Transcript

Transcript for "Salt Lake Sensation," Ogden Standard Examiner, 16 Nov. 1891, 1

Martin D. Wendell, who was very deaf, testified--I joined the Mormons in 1847, came to Utah in 1862 . . . .

I saw the death penalty inflicted on a man named Green, in 1862, about twenty miles west of Green River, W. H. Dame was captain of the train. . . .

Billy Williams, now dead, and Mark Surridge were there. Joseph Follett, of Cottonwood, saw the trouble, so did Dave McBride, of Iron county, and Blackburn, John W. Young, of Iron county, George Snyder, now dead, and others; my son George was there; he now lives at Peoa, Summit county; Green, the man killed, had two wagons, with three yoke of cattle to each; a Gentile was with Green; the latter was killed about 9 in the evening; when we got to the place Captain Dame led me outside of the train, I saw eleven men, in buckskin clothes, whom he called mountaineers, and told me to warn the people not to go outside of camp, at night Green was called by three men; he would not come, and they dragged him out; one caught him by the hair and another cut his throat; they got $5000 from him; some of us began to object, and John W. Young said if we did not shut up, we would be served the same; next day Dame said Green had apostatized once, and now he had apostatized and gone to hell; my son and the Gentile took Green's outfit to the Tithing yard. It was John W. Young, of Iron county, cousin to John W. Young, of this city. It was not Joseph W. Young, the emigration agent. . . .

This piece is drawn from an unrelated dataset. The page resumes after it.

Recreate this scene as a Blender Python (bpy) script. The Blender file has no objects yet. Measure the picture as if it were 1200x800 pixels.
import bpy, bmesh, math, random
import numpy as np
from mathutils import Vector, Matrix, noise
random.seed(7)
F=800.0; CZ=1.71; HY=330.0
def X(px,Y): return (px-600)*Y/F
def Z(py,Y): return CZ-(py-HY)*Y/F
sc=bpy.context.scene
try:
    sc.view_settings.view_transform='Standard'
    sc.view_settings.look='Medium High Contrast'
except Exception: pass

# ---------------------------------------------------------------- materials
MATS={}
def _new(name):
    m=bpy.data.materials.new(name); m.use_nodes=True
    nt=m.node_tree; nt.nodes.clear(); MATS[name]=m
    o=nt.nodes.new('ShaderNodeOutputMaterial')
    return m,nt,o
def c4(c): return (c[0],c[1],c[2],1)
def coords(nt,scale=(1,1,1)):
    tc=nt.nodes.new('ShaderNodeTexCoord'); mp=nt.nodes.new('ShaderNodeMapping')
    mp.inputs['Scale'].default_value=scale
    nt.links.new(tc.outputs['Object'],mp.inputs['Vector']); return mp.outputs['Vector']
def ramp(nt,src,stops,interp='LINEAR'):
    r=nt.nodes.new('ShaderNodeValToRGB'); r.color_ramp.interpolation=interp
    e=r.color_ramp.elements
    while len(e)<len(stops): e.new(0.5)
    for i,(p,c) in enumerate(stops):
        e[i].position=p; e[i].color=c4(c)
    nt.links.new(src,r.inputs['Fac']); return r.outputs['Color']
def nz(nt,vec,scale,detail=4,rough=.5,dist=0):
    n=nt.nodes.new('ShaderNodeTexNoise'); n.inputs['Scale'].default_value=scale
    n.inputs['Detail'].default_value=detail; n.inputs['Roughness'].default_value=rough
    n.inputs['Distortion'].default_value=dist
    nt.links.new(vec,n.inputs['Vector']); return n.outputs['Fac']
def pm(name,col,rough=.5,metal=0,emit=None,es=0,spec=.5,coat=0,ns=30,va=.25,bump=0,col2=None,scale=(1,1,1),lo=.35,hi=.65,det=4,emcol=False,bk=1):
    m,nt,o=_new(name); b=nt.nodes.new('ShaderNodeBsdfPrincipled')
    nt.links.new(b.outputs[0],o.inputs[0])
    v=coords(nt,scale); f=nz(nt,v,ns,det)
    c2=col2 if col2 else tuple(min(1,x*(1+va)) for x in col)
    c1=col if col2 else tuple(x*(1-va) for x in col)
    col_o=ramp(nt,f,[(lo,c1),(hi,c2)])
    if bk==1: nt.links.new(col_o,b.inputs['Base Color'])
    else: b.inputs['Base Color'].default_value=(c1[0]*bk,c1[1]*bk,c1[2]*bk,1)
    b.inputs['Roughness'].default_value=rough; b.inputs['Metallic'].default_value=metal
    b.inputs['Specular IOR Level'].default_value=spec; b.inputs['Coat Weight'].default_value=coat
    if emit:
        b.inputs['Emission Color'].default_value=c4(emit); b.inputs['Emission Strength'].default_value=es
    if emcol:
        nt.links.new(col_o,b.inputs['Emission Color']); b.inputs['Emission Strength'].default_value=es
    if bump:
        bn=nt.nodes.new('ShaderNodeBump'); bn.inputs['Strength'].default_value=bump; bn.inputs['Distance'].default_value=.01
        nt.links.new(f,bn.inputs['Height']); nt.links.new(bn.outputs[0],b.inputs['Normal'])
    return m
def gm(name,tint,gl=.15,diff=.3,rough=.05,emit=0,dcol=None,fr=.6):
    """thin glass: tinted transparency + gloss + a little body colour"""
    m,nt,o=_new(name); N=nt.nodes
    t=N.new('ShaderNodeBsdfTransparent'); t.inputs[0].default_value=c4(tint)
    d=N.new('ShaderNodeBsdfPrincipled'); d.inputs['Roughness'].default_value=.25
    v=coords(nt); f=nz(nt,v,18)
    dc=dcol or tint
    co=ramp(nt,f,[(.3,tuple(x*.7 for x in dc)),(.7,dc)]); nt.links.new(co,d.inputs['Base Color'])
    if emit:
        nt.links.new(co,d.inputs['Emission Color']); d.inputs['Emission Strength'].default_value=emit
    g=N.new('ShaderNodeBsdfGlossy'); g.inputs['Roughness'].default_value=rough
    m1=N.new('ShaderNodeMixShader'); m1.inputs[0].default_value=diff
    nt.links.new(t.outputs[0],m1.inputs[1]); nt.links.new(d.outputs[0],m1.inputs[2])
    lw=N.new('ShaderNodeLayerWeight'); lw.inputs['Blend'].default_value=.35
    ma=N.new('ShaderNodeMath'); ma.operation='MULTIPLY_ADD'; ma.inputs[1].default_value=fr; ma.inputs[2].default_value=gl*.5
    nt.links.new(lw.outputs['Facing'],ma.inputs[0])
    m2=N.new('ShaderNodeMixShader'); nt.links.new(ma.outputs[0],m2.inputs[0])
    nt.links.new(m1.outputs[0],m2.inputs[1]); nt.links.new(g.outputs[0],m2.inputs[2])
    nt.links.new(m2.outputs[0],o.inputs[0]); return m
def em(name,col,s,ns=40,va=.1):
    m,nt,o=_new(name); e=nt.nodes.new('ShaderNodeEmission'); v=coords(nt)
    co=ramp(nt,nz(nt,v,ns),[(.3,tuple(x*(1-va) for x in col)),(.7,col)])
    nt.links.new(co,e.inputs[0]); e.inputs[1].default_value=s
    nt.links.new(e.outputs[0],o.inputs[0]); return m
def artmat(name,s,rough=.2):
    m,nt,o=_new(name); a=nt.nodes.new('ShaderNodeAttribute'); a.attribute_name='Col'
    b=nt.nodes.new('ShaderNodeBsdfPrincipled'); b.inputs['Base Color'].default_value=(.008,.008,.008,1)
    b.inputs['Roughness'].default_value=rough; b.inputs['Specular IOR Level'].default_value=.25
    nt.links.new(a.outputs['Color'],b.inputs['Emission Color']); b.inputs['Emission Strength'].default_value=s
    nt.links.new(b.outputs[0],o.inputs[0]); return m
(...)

The three men who took Green out of the wagon were seen by the others I have mentioned; one of the three was Bill Hickman, John W. Young was not there; there were more than ten of us present when the three men took him, and we did not try to save him. Green had a wife and two or three children. He lived near Farmington; he told me he had $5,000; I saw the men take the money; I made no protest; we had no idea that the men were Danites, but they were. Bill Hickman was the captain; he afterwards told me he was there. I left the Church about five years after the killing[.] I don't know whether or not Green had had his endowments; he told me men were spying about him, and he was timid about getting to Salt Lake . . . . The three men took Green's body away with them. There was another man present. Several persons protested against the murder. These were Billy Williams, Follett, Serridge, Sanders and myself. Surridge afterwards apostatized. Joseph Follett is now living near the mouth of Cottonwood.